Annoncée avec éclat pour fin 2024, l’interdiction des importations de poulets congelés au Bénin tarde à entrer en vigueur. Confronté à une production locale insuffisante et à des enjeux économiques complexes, le gouvernement a opté pour une approche graduelle, provoquant perplexité et débat dans la filière avicole.
En avril 2023, le ministre de l’Agriculture Gaston Dossouhoui promettait la fin des poulets importés pour les fêtes de fin 2024. Mais cinq mois après la date butoir, les produits étrangers continuent d’alimenter les marchés. Le gouvernement justifie ce report par la nécessité d’assurer une transition progressive, afin de protéger les consommateurs et d’éviter une envolée des prix. Toutefois, cette prudence suscite des frustrations. Certains acteurs de la filière dénoncent un recul stratégique, d’autres y voient une mesure de bon sens.
Chaque année, environ 100 000 tonnes de poulets congelés arrivent à Cotonou, en provenance du Brésil et de l’Union européenne. Seules 20 000 tonnes sont consommées localement, le reste étant réexporté vers le Nigeria, où l’importation de volaille est interdite depuis 2002. Cette situation place le Bénin au cœur d’un commerce régional informel qui complique toute réforme. En parallèle, la production nationale reste marginale, plafonnant à un peu plus de 10 000 tonnes en 2023, essentiellement issues d’élevages traditionnels à faible rendement.
La relance de la filière passe par une modernisation de la production, mais les obstacles sont nombreux. L’alimentation animale représente jusqu’à 70 % des coûts de production, et les producteurs locaux peinent à concurrencer les prix subventionnés du poulet importé. Le manque de fermes professionnelles, la rareté des élevages à cycle continu et l’envolée du coût des intrants rendent l’essor du secteur incertain. Pour les exploitants, les faibles marges proposées par les intermédiaires découragent toute prise de risque.
Face à cette impasse, l’État béninois tente d’apporter des réponses. Des prêts bonifiés, des subventions sur les poussins d’un jour, l’appui d’organisations comme le FNDA ou l’ADPME : plusieurs mécanismes d’appui ont été déployés pour structurer la filière.

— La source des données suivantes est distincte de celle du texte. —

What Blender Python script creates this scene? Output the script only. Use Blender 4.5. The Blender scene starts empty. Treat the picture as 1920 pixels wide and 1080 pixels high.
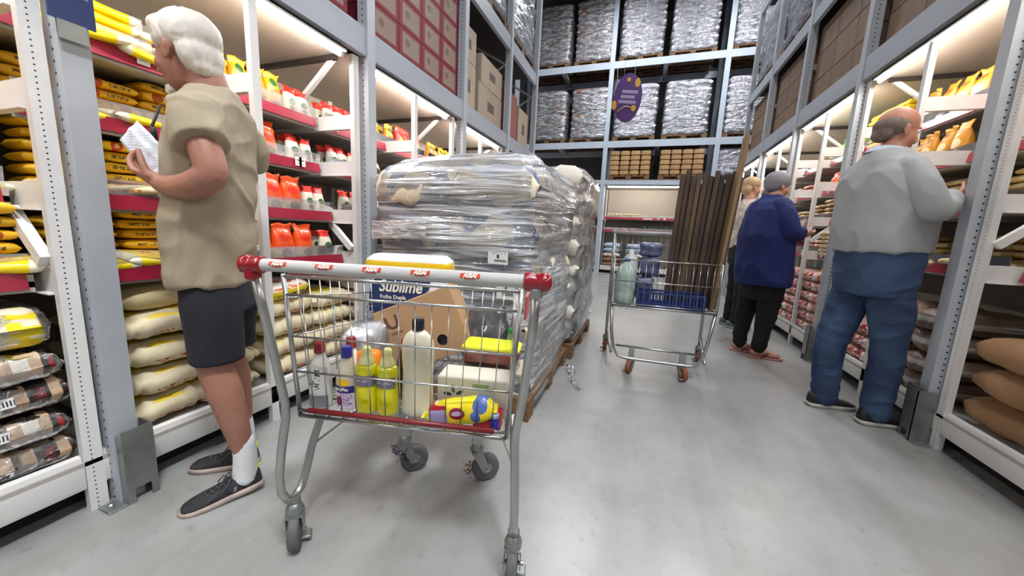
import bpy, math, random
from mathutils import Vector, Matrix, noise
random.seed(7)
S = bpy.context.scene
C = S.collection
PI = math.pi

# ------------------------------------------------------------------ camera
YAW, PITCH, ROLL = math.radians(19.466), math.radians(-8.966), math.radians(2.7)
fw = Vector((-math.sin(YAW) * math.cos(PITCH), math.cos(YAW) * math.cos(PITCH), math.sin(PITCH)))
rt = Vector((math.cos(YAW), math.sin(YAW), 0))
up = rt.cross(fw)
r2 = rt * math.cos(ROLL) + up * math.sin(ROLL)
u2 = -rt * math.sin(ROLL) + up * math.cos(ROLL)
cam_data = bpy.data.cameras.new('camera')
cam = bpy.data.objects.new('camera', cam_data)
C.objects.link(cam)
cam.matrix_world = Matrix(((r2.x, u2.x, -fw.x, 0), (r2.y, u2.y, -fw.y, 0), (r2.z, u2.z, -fw.z, 1.0), (0, 0, 0, 1)))
cam_data.sensor_width = 36
cam_data.lens = 678.2 / 1920 * 36
cam_data.clip_start = 0.02
cam_data.clip_end = 100
S.camera = cam

# ------------------------------------------------------------------ world, lamps of the hall, added key lamp, exposure
W = bpy.data.worlds.new('hall_air')
S.world = W
W.use_nodes = True
W.node_tree.nodes['Background'].inputs[0].default_value = (0.80, 0.88, 1.0, 1)
W.node_tree.nodes['Background'].inputs[1].default_value = 0.26
S.view_settings.view_transform = 'Standard'
S.view_settings.look = 'None'
S.view_settings.exposure = 0.36
S.view_settings.gamma = 1.0
S.view_settings.use_curve_mapping = False
S.cycles.max_bounces = 7
S.cycles.diffuse_bounces = 3
S.cycles.glossy_bounces = 3
S.cycles.transparent_max_bounces = 14
S.cycles.transmission_bounces = 4
S.cycles.caustics_reflective = False
S.cycles.caustics_refractive = False
S.cycles.sample_clamp_indirect = 4


def area(name, loc, sx, sy, power, col=(0.93, 0.96, 1.0), rot=(0, 0, 0), spread=PI):
    l = bpy.data.lights.new(name, 'AREA')
    l.shape = 'RECTANGLE'
    l.size, l.size_y, l.energy, l.color, l.spread = sx, sy, power, col, spread
    o = bpy.data.objects.new(name, l)
    C.objects.link(o)
    o.location = loc
    o.rotation_euler = rot
    return o


HALL_AND_KEY_LAMPS = [(0.1, -1.6), (0.1, 1.6), (0.1, 4.6), (-1.0, 7.6), (1.6, 7.6), (0.1, -4.6)]
for x, y in HALL_AND_KEY_LAMPS:
    area('hall_lamp_light', (x, y, 6.75), 0.5, 1.3, 38 if y < 6 else 130)

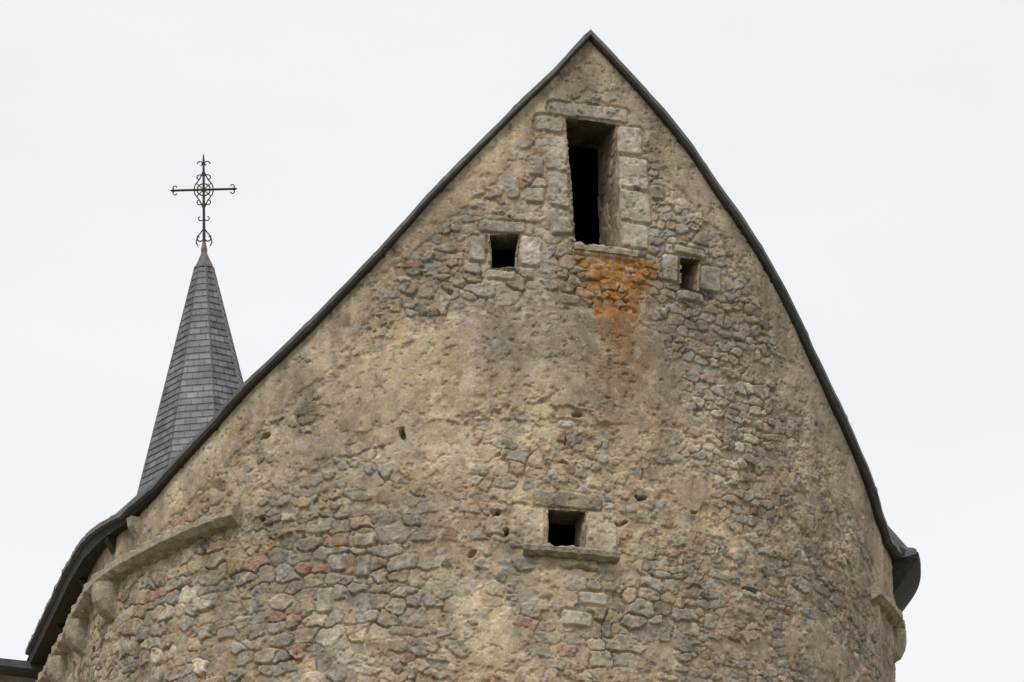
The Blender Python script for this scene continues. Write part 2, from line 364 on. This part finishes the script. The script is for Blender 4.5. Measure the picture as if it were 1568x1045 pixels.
def sillprof(s):
    w=.008*math.sin(s*31)+.006*math.sin(s*57)
    return [(-.05,.035),(.11+w,.032+w),(.14+w,.01),(.13+w,-.03),(.08,-.055+w),(-.05,-.06)]
sweep('window_sill_lower',list(np.arange(.25,1.12,.02)),sillprof,sillM,lambda s:11.66-.005*s)
def sillprof2(s):
    w=.008*math.sin(s*31)+.006*math.sin(s*57)
    return [(-.3,.03),(.045+w,.028+w),(.06+w,.01),(.055+w,-.035),(-.05,-.045)]
sweep('window_sill_upper',list(np.arange(.63,1.24,.02)),sillprof2,stoneM,lambda s:14.64)
# transept on the left behind the choir
def tpt(l,a,z):
    p0=pos(sL-a,0,l); return (p0[0],p0[1],z)
A0=4.2; zt_=12.24
V=[tpt(-.2,A0,0),tpt(3.5,A0,0),tpt(3.5,A0+5,0),tpt(-.2,A0+5,0),tpt(-.2,A0,zt_),tpt(3.5,A0,zt_),tpt(3.5,A0+5,zt_+.6),tpt(-.2,A0+5,zt_+.6)]
mesh_obj('transept_walls',V,[(0,1,5,4),(1,2,6,5),(2,3,7,6)],stoneM)
V=[]
for l in(-.2,3.7):
    for a_,z in((A0-.25,.10),(A0-.25,.02),(A0+.02,-.02),(A0+5.2,.58),(A0+5.2,.68)): V.append(tpt(l,a_,z+zt_))
mesh_obj('transept_roof',V,[(0,1,2,3,4)[::-1],(5,6,7,8,9)]+[(j,(j+1)%5,(j+1)%5+5,j+5) for j in range(5)],leadM)

# ------------------------------------------------------------------ spire
spire=bpy.data.objects.new('church_spire',None); bpy.context.collection.objects.link(spire)
slateM,nt,b=mat_new('spire_slates')
uv=N(nt,'ShaderNodeUVMap'); 
br=N(nt,'ShaderNodeTexBrick'); nt.links.new(uv.outputs[0],br.inputs['Vector'])
br.inputs['Color1'].default_value=(.155,.16,.168,1);br.inputs['Color2'].default_value=(.085,.09,.097,1);br.inputs['Mortar'].default_value=(.04,.042,.046,1)
br.inputs['Scale'].default_value=1.0;br.inputs['Mortar Size'].default_value=.008;br.inputs['Brick Width'].default_value=.17;br.inputs['Row Height'].default_value=.11
tc=N(nt,'ShaderNodeTexCoord');nz_=N(nt,'ShaderNodeTexNoise',Scale=4.0,Detail=7.0);nt.links.new(tc.outputs['Object'],nz_.inputs['Vector'])
c=mixrgb(nt,'MULTIPLY',1.0,br.outputs['Color'],ramp(nt,nz_.outputs['Fac'],[(.32,G(.58)),(.68,G(1.5))]))
nt.links.new(c,b.inputs['Base Color']);b.inputs['Roughness'].default_value=.5
tip=Vector((-4.58,16,22.74)); 
lean=Matrix.Translation(tip)@Matrix.Rotation(math.radians(-4.0),4,'Y').to_4x4()
def sp(r,ang,d): # point d below the tip
    return lean@Vector((r*math.cos(ang),r*math.sin(ang),-d))
rot=math.radians(14)
V=[];F=[];UV=[]
crs=.11; d=.42; courses=[]
def rad(d): return .035+.238*d if d<4.5 else .035+.238*4.5+(d-4.5)*.42
while d<7.2: courses.append(d); d+=crs
for d in courses:
    for k in range(8):
        a0=rot+k*math.pi/4; a1=a0+math.pi/4
        r0=rad(d)+.004; r1=rad(d+crs)+.014
        i=len(V)
        V+= [sp(r1,a0,d+crs),sp(r1,a1,d+crs),sp(r0,a1,d),sp(r0,a0,d)]
        w1=r1*math.sin(math.pi/8);w0=r0*math.sin(math.pi/8)
        F.append((i,i+1,i+2,i+3)); UV.append([(-w1+k*7,-(d+crs)),(w1+k*7,-(d+crs)),(w0+k*7,-d),(-w0+k*7,-d)])
        V+= [sp(r1-.02,a0,d+crs),sp(r1-.02,a1,d+crs)]; F.append((i+4,i+5,i+1,i)); UV.append([(0,0)]*4)
o=mesh_obj('spire_slating',V,F,slateM,parent=spire)
ul=o.data.uv_layers.new(name='UVMap')
for p_,u in zip(o.data.polygons,UV):
    for li,uvv in zip(p_.loop_indices,u): ul.data[li].uv=uvv
V=[];F=[]
hipM=simple_mat('spire_lead_hips',(.13,.135,.145),.5,scale=10)
for k in range(8):
    a0=rot+k*math.pi/4
    pts_=[.4,2.0,4.5,7.2]
    for t,d in enumerate(pts_):
        r=rad(d)
        i=len(V); hw=.022/ max(r,.05)
        V+=[sp(r*.98,a0-hw,d),sp(r+.022,a0,d),sp(r*.98,a0+hw,d)]
        if t: F+=[(i-3,i-2,i+1,i),(i-2,i-1,i+2,i+1)]
mesh_obj('spire_hips',V,F,hipM,parent=spire)
capM=simple_mat('spire_lead_cap',(.17,.135,.10),.6,scale=14,col2=(.07,.06,.055))
V=[];F=[];pr=[(0,.02),(.14,.05),(.2,.045),(.44,.148),(.46,.158),(.47,.12)]
for d,r in pr:
    for k in range(12): V.append(sp(r,k*math.pi/6,d-.02))
for i in range(len(pr)-1):
    for k in range(12): F.append((i*12+k,(i+1)*12+k,(i+1)*12+(k+1)%12,i*12+(k+1)%12))
mesh_obj('spire_cap',V,F,capM,parent=spire)
cb=sp(0,0,7.2); V=[];hw=1.9
for z in(0,15.6):
    for sx,sy in((-1,-1),(1,-1),(1,1),(-1,1)): V.append((cb.x+sx*hw,cb.y+sy*hw,z))
mesh_obj('bell_tower_walls',V,[(0,1,5,4),(1,2,6,5),(2,3,7,6),(3,0,4,7),(4,5,6,7)],stoneM,parent=spire)
# ------------------------------------------------------------------ iron cross
cu=bpy.data.curves.new('iron_cross','CURVE'); cu.dimensions='3D'; cu.bevel_depth=.0125; cu.bevel_resolution=2
def cl(pts_,rad_=1.0):
    s_=cu.splines.new('POLY'); s_.points.add(len(pts_)-1)
    for i,(x,z) in enumerate(pts_):
        p3=lean@Vector((x,0,z)); s_.points[i].co=(p3.x,p3.y,p3.z,1); s_.points[i].radius=rad_ if not isinstance(rad_,list) else rad_[i]
cz=.87
cl([(0,-.05),(0,.3),(0,1.36),(0,1.46)],[2.0,1.7,1.4,.5])
cl([(-.46,cz),(.46,cz)],1.5)
def spiral(x,z,r,a0,turn,n=14,rad_=.75):
    cl([(x+r*(1-.55*i/n)*math.cos(a0+turn*i/n),z+r*(1-.55*i/n)*math.sin(a0+turn*i/n)) for i in range(n+1)],rad_)
for sx in(-1,1):
    ex,ez=sx*.46,cz
    for sz in(-1,1): spiral(ex-sx*.03,ez+sz*.045,.045,math.atan2(-sz,0),-sx*sz*-4.4)
    cl([(ex,ez),(ex+sx*.05,ez)],[2.4,.6])
    spiral(sx*.05,1.30,.05,math.pi/2*(1-sx)+0, sx*4.6)
    spiral(sx*.065,cz+.2,.06,math.pi if sx>0 else 0,sx*-4.6)
    spiral(sx*.065,cz-.2,.06,math.pi if sx>0 else 0,sx*4.6)
    spiral(sx*.05,.40,.05,math.pi if sx>0 else 0,sx*4.6)
    spiral(sx*.065,.07,.06,math.pi if sx>0 else 0,sx*4.6,rad_=.9)
    cl([(sx*.01,cz-.30),(sx*.06,cz-.18),(sx*.13,cz-.08),(sx*.15,cz),(sx*.13,cz+.08),(sx*.06,cz+.18),(sx*.01,cz+.30)],.8)
    cl([(sx*.01,.22),(sx*.05,.16),(sx*.10,.10),(sx*.12,.0),(sx*.09,-.06)],.8)
cl([(.10*math.cos(t/16*2*math.pi),cz+.10*math.sin(t/16*2*math.pi)) for t in range(17)],.9)
for t in(.25,.75,1.25,1.75): cl([(0,cz),(.16*math.cos(t*math.pi),cz+.16*math.sin(t*math.pi))],.7)
cu.materials.append(ironM)
co=bpy.data.objects.new('iron_cross',cu); bpy.context.collection.objects.link(co)
# ------------------------------------------------------------------ ground
mesh_obj('ground',[(-3000,-3000,0),(3000,-3000,0),(3000,3000,0),(-3000,3000,0)],[(0,1,2,3)],grassM,parent=None)
# ------------------------------------------------------------------ light and sky
w=bpy.data.worlds.new('World'); bpy.context.scene.world=w; w.use_nodes=True; nt=w.node_tree
bg=nt.nodes['Background']
sky=N(nt,'ShaderNodeTexSky'); sky.sky_type='NISHITA'; sky.sun_disc=False
sun_el=math.radians(50)
sky.sun_elevation=sun_el
tc=N(nt,'ShaderNodeTexCoord'); mp=N(nt,'ShaderNodeMapping'); mp.inputs['Scale'].default_value=(1,1,2.5)
nt.links.new(tc.outputs['Generated'],mp.inputs[0])
cn=N(nt,'ShaderNodeTexNoise',Scale=2.4,Detail=5.0,Roughness=.5); nt.links.new(mp.outputs[0],cn.inputs['Vector'])
cloud=ramp(nt,cn.outputs['Fac'],[(.3,(7.7,7.85,8.15,1)),(.7,(9.2,9.2,9.3,1))])
mx=mixrgb(nt,'MIX',.94,sky.outputs[0],cloud)
nt.links.new(mx,bg.inputs['Color']); bg.inputs['Strength'].default_value=.107
sd=bpy.data.lights.new('sun','SUN'); sd.energy=1.5; sd.angle=math.radians(14); sd.color=(1,.95,.88)
so=bpy.data.objects.new('sun',sd); bpy.context.collection.objects.link(so)
az=math.radians(-24)
dirv=Vector((math.sin(az)*math.cos(sun_el),-math.cos(az)*math.cos(sun_el),math.sin(sun_el)))
so.rotation_euler=dirv.to_track_quat('Z','Y').to_euler()
sky.sun_rotation=math.atan2(dirv.x,dirv.y)
# ------------------------------------------------------------------ camera
D,yaw,pitch,roll,f=35.48828,-.00272,.36586,.03605,5617.97
fw=Vector((math.sin(-yaw)*math.cos(pitch),math.cos(yaw)*math.cos(pitch),math.sin(pitch)))
r=fw.cross(Vector((0,0,1))).normalized();u=r.cross(fw)
r2=r*math.cos(roll)+u*math.sin(roll);u2=-r*math.sin(roll)+u*math.cos(roll)
cam=bpy.data.cameras.new('camera'); cam.lens=f/1568*36; cam.sensor_width=36; cam.clip_end=6000
cobj=bpy.data.objects.new('camera',cam); bpy.context.collection.objects.link(cobj)
M=Matrix((r2,u2,-fw)).transposed().to_4x4(); M.translation=Vector((0,-D,1.6)); cobj.matrix_world=M
sc_=bpy.context.scene; sc_.camera=cobj
sc_.view_settings.view_transform='Standard'; sc_.view_settings.look='None'; sc_.view_settings.exposure=0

Mais ces efforts restent épars. La mise en place de « clusters agricoles » visant à regrouper producteurs, transformateurs et distributeurs dans un même écosystème semble prometteuse, mais peine à produire des résultats concrets à grande échelle.
Au-delà des chiffres, l’enjeu est politique. Le gouvernement veut afficher une volonté de souveraineté alimentaire, dans la lignée des décisions prises au Nigeria, en Côte d’Ivoire ou au Sénégal. Mais sur le terrain, la dépendance au poulet congelé bon marché reste une réalité, ancrée dans les habitudes de consommation. Sans véritable plan de montée en puissance de la production locale, l’interdiction risque de rester un vœu pieux.